My blunder I missed this in the first read of your article
No further comments to prevent misunderstoods
I wish to offer my perspective: I find that the purpose of life here is to become worn out of the impermanence, so that, I seek the eternal. Experiencing the frustrations of the temporary motivates me in a healthy sort of way to seek the permanent, the eternal; and for me, that comes about through engaging my relationship with the Source, the Father Eternal. Just a direct and personal relationship with Him via the spark of Him which dwells right directly within my own mind and heart and beyond of course. Going beyond the noise of my mind is only part of the story, the purpose; relationship with the Nameless, lets call it Father of Us all, evolves me into maturing my own personality as an individuality of the Source and also builds for me a unique, personal spiritual realization relationship.
I keep coming back to the impermanance thing. I guess because what goes on with most of us as human beings is an unwillingness to accept the impermanance of everything or in other words a fear of death. Isn’t this whole spiritual awakening or journey another way of trying to make sense of this or at least make it less fearful? There are times, especially when meditating with Holosync, that it appears just so. The realisation that our habitual way of being and thinking is not etched in stone is totally liberating and death is not so fearful, it is merely another stage in our
evolution.
FROM BILL: Everything in this world is impermanent, and yes, most explanations of what being human is all about are attempts to deal with that. However, while the individual things and processes are impermanent, the entire whatever-it-is that makes up the whole isn’t impermanent. If it “ended”. where would it go? If it had a beginning, where did it come from? What existed before? What would exist after?

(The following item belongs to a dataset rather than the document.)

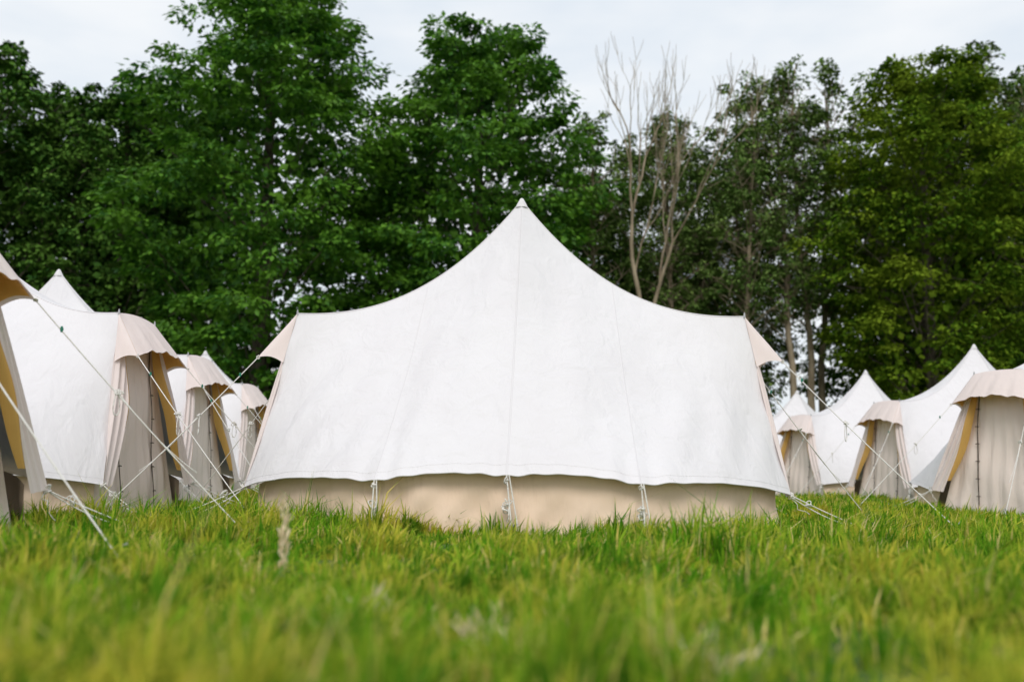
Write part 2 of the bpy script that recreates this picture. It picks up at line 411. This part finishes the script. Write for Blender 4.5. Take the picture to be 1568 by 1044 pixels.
    for s in (-1, 1):
        for uc in (-.42, 1e-5, .42):
            p = side_surface(np.array([uc]), np.array([1.0]), s, ph + s)[0]
            g = p * [1.0, 1.0, 0] + [r.uniform(-.05, .05), s * .05, .01]
            rope(p, g, 0, .0058); rope(p + [.018, 0, 0], g + [.05, 0, 0], 0, .0052)
            knot(p * [1, 1, .9] + g * [0, 0, .1], .018); knot(p * [1, 1, .52], .036); knot(p * [1, 1, .42], .030); loop(p * [1, 1, .5] + [.02, s * .01, 0], .12, .025)
            pts = p * [1, 1, .45] + np.cumsum(np.concatenate([[[0, 0, 0]], r.normal(size=(6, 3)) * [.012, .008, .01] + [.005, 0, -.02]]), 0)
            Vt, Ft = tube(pts, .0035, 5); B.add(Vt, Ft, 0)
            peg(g)
    add_obj('guy_ropes', B.mesh('guy_ropes', [M_rope]), root)
    add_obj('pegs_and_runners', Bm.mesh('pegs', [M_metal, M_clip]), root)
    return root

TENTS = [  # x, y, rot(deg)
    (0.08, 9.90, -2.5), 
    (-5.58, 5.90, -3), (-6.0, 10.30, -5), (-6.45, 13.9, -6), (-6.9, 18.3, -6), (-7.25, 23.4, -5),
    (8.72, 15.1, 32), (9.55, 20.4, 16), (9.15, 25.6, 24), (9.2, 32.0, 20),
]
for i, (x, y, a) in enumerate(TENTS):
    build_tent((x, y, 0), math.radians(a), 10 + i)

# ------------------------------------------------------------------ foliage machinery
def make_leaves(P, A, Nn, L, Wd):
    A = norm(A); Nn = Nn - (Nn * A).sum(-1, keepdims=True) * A; Nn = norm(Nn); Bv = np.cross(Nn, A)
    L = L[:, None]; Wd = Wd[:, None]
    v0 = P; v1 = P + A * L * .55 + Bv * Wd; v2 = P + A * L - Nn * L * .12; v3 = P + A * L * .55 - Bv * Wd
    V = np.stack([v0, v1, v2, v3], 1).reshape(-1, 3)
    F = np.arange(len(V)).reshape(-1, 4)
    return V, F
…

Since you are the entire interrelationship of the whole thing–which will go on in some way or other–realizing that (not intellectually, but experientially) frees you from fear of the impermanence of the relative world. If someone is seeking that realization to escape impermanence for the same reason humans do all the other things they do to try to escape, then the spiritual seeking is no different than anything else. Once realized, though, whatever the original motive, you see things the way they really are (and, more important, who you really are).
Thanks Bill. I guess the key word is experientially.
Bill Do you have any facing fear related holosync cd’s or dvd’s. I can manifest but I seam to always give into the fear in the end no matter how successful I am money,relationally,emotionally.spiritual. I have used the time line and thought that I was very successful, but the fear always seams to come back. Thanks Alemenia
FROM BILL: This is because you aren’t clear about how you create the fear. You need to learn to observe your mind so you can see how you do it.
could you explain where fear comes from and If you have any exercises. I do the time line I can even do the time line in crisis situations in the now. I am very succesfull at it. Should I just keep doing the time line and look down and going down into the situation until the fear goes away? will it go away, and why is fear so powerful?Do I possible need additional help to get past all the fear?
FROM BILL: Fear is how you alert yourself that there is danger. It is a useful emotion. If you associate certain things with danger, even though they aren’t really dangerous, you will make yourself feel afraid when it isn’t useful. You do this by making internal representations of what you don’t want.